→ SOURCE RECORDS:
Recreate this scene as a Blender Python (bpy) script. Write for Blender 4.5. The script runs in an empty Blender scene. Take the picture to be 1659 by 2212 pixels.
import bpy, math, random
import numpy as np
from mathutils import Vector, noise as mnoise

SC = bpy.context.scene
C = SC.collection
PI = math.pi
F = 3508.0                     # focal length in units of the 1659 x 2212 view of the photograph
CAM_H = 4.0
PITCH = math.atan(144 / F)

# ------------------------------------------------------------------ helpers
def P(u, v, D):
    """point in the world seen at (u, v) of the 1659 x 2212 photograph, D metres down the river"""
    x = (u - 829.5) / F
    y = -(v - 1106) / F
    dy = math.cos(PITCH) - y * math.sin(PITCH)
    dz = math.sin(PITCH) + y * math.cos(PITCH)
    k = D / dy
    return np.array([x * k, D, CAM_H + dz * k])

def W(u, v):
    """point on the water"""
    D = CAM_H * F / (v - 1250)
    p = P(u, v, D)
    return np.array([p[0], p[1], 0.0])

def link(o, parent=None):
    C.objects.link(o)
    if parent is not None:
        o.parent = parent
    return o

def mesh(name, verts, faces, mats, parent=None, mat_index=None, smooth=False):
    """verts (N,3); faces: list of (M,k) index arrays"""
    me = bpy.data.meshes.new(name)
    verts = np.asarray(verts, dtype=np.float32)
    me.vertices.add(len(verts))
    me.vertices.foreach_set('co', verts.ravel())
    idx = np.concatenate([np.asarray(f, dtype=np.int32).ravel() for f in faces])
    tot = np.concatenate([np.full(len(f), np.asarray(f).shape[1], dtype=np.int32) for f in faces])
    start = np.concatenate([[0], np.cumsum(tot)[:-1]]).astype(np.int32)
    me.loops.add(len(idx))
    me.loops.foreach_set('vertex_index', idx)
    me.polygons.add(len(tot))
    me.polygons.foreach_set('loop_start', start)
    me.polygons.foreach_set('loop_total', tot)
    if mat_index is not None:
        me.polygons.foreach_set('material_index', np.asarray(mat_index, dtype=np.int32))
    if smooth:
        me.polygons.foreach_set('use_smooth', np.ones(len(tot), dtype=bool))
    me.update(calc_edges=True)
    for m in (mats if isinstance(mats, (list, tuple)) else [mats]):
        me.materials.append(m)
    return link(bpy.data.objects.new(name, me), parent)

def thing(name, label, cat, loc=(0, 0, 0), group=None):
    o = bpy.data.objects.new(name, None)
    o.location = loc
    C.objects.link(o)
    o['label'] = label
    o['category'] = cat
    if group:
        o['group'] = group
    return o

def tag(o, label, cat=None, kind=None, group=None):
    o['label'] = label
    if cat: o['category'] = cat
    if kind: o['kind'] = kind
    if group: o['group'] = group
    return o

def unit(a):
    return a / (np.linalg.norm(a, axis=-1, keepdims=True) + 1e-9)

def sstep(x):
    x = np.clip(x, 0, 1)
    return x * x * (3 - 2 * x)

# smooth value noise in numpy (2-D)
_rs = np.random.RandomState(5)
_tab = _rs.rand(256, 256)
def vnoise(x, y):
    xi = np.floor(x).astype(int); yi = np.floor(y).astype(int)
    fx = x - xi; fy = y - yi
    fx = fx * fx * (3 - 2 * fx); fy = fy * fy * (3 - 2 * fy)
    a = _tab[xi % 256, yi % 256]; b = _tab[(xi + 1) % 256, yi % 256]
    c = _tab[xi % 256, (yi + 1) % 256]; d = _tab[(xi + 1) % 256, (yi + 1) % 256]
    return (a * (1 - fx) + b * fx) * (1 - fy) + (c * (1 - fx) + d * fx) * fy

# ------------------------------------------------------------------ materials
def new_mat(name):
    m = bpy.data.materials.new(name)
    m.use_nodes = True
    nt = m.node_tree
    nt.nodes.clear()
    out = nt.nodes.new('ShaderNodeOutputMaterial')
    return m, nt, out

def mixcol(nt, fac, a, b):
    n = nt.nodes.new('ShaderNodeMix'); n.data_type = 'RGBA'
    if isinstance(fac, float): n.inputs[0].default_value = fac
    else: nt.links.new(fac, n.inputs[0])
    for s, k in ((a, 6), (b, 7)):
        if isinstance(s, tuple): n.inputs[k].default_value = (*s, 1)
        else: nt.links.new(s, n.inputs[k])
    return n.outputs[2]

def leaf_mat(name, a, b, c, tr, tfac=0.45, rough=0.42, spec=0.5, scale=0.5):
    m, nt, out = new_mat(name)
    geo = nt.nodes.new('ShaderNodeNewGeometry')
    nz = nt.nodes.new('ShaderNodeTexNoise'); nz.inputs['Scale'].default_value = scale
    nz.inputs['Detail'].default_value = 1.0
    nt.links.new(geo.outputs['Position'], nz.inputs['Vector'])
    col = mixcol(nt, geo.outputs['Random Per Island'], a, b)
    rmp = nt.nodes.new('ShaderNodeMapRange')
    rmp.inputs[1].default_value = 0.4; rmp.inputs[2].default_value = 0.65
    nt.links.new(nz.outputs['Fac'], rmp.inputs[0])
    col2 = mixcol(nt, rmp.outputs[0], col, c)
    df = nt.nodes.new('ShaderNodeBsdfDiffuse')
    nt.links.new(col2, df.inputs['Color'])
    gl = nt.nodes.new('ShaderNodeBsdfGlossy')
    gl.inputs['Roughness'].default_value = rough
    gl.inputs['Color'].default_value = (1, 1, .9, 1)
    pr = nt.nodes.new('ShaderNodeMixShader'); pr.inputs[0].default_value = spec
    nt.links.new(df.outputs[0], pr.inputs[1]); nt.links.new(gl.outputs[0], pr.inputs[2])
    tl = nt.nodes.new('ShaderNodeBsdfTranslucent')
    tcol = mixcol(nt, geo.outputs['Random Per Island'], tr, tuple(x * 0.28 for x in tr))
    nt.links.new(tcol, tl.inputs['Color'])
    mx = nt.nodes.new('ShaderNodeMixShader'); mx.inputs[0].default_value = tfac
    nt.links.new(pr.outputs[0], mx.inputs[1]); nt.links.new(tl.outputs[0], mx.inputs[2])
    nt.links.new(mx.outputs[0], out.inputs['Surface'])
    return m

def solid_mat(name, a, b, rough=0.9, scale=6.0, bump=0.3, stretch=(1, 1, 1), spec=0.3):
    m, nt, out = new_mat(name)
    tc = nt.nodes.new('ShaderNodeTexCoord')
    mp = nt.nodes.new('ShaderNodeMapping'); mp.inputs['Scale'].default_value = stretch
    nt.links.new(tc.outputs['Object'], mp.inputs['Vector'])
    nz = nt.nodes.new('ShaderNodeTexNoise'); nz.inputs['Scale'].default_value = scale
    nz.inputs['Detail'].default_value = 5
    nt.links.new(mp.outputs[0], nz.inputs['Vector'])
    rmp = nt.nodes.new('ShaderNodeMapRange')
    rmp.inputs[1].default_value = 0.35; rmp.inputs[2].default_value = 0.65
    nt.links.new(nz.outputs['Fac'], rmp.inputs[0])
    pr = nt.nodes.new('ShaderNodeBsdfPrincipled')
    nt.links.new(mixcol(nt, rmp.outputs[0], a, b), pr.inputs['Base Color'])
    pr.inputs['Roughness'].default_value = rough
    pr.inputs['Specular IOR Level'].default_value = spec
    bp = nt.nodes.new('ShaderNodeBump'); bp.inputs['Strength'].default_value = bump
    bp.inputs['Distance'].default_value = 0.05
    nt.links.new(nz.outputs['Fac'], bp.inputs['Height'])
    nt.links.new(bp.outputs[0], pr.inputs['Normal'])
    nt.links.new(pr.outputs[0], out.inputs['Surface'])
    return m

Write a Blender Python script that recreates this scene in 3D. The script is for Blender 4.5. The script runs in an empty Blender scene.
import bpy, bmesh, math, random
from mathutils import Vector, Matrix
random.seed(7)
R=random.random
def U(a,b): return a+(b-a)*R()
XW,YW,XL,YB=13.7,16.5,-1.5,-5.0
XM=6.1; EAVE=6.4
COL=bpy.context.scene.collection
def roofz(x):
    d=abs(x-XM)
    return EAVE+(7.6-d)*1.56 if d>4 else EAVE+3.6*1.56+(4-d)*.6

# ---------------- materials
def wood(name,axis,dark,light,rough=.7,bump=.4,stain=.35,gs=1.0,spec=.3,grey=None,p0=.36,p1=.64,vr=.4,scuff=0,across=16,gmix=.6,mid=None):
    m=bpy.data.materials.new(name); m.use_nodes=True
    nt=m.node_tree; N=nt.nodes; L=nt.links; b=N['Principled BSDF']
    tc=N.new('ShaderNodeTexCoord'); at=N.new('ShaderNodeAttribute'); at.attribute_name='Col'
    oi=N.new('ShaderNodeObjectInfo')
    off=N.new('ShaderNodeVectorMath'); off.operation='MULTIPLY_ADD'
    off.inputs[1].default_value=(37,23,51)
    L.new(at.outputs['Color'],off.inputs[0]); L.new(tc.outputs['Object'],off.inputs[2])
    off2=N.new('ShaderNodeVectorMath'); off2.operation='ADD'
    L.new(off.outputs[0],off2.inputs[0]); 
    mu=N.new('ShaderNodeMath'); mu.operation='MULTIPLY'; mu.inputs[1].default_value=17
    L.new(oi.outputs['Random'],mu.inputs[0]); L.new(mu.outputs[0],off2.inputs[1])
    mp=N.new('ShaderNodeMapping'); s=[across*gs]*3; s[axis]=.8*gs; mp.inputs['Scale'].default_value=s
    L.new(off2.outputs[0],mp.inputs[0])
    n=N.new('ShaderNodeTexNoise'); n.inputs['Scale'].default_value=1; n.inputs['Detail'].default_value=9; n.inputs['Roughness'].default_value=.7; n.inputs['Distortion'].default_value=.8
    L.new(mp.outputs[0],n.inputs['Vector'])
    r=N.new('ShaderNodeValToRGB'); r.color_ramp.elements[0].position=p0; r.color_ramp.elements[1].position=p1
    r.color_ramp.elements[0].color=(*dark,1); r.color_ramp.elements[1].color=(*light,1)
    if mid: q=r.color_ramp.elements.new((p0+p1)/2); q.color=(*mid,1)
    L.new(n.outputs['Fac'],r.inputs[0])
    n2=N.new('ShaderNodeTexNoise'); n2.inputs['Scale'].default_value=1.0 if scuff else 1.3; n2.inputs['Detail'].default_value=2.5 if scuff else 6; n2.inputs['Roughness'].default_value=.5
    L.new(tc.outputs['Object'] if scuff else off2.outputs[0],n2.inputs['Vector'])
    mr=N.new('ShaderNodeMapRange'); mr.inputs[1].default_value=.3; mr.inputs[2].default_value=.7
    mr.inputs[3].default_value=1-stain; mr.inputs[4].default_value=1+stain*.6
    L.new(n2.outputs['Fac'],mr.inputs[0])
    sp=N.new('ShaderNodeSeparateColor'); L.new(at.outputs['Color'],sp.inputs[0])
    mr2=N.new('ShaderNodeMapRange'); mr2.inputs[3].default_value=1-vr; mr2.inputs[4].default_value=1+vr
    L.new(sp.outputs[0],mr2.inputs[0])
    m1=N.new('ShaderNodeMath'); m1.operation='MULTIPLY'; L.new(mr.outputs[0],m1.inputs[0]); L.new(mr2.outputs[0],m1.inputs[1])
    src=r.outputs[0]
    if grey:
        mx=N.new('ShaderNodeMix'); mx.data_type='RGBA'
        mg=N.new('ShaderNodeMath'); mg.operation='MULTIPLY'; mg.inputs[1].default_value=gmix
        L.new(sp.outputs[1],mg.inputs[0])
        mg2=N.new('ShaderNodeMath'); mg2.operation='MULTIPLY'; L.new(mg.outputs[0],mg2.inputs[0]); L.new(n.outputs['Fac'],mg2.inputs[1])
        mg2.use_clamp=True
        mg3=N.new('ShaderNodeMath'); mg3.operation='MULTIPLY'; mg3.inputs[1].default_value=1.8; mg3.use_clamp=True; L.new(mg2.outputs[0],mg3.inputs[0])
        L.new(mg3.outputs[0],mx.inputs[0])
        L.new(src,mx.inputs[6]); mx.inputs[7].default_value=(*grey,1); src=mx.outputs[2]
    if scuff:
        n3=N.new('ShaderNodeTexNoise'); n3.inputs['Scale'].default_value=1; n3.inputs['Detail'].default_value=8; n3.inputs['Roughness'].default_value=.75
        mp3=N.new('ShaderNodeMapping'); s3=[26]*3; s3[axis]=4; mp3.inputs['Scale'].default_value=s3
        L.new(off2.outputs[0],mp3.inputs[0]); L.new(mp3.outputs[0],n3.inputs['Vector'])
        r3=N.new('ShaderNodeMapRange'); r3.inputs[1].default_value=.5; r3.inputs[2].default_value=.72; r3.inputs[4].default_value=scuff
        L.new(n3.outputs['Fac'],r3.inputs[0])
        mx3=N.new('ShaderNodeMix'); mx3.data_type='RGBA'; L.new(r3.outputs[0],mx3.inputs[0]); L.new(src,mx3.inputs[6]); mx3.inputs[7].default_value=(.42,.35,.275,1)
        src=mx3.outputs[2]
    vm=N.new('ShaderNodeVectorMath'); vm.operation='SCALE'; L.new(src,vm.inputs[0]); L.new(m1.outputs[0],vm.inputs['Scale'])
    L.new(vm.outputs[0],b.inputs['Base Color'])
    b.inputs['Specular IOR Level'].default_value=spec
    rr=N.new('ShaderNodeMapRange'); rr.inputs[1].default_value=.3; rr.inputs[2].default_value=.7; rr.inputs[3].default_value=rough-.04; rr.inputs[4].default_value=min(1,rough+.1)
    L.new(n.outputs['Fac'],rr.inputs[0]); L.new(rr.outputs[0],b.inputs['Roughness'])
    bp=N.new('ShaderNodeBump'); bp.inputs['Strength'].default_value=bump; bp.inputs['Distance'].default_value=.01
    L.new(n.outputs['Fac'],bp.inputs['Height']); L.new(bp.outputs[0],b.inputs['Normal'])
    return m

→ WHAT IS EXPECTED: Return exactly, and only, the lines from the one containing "Write a Blender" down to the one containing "return EAVE+(7.6-d)*1.56 if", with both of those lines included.

→ COMPLETED TASK:
Write a Blender Python script that recreates this scene in 3D. The script is for Blender 4.5. The script runs in an empty Blender scene.
import bpy, bmesh, math, random
from mathutils import Vector, Matrix
random.seed(7)
R=random.random
def U(a,b): return a+(b-a)*R()
XW,YW,XL,YB=13.7,16.5,-1.5,-5.0
XM=6.1; EAVE=6.4
COL=bpy.context.scene.collection
def roofz(x):
    d=abs(x-XM)
    return EAVE+(7.6-d)*1.56 if d>4 else EAVE+3.6*1.56+(4-d)*.6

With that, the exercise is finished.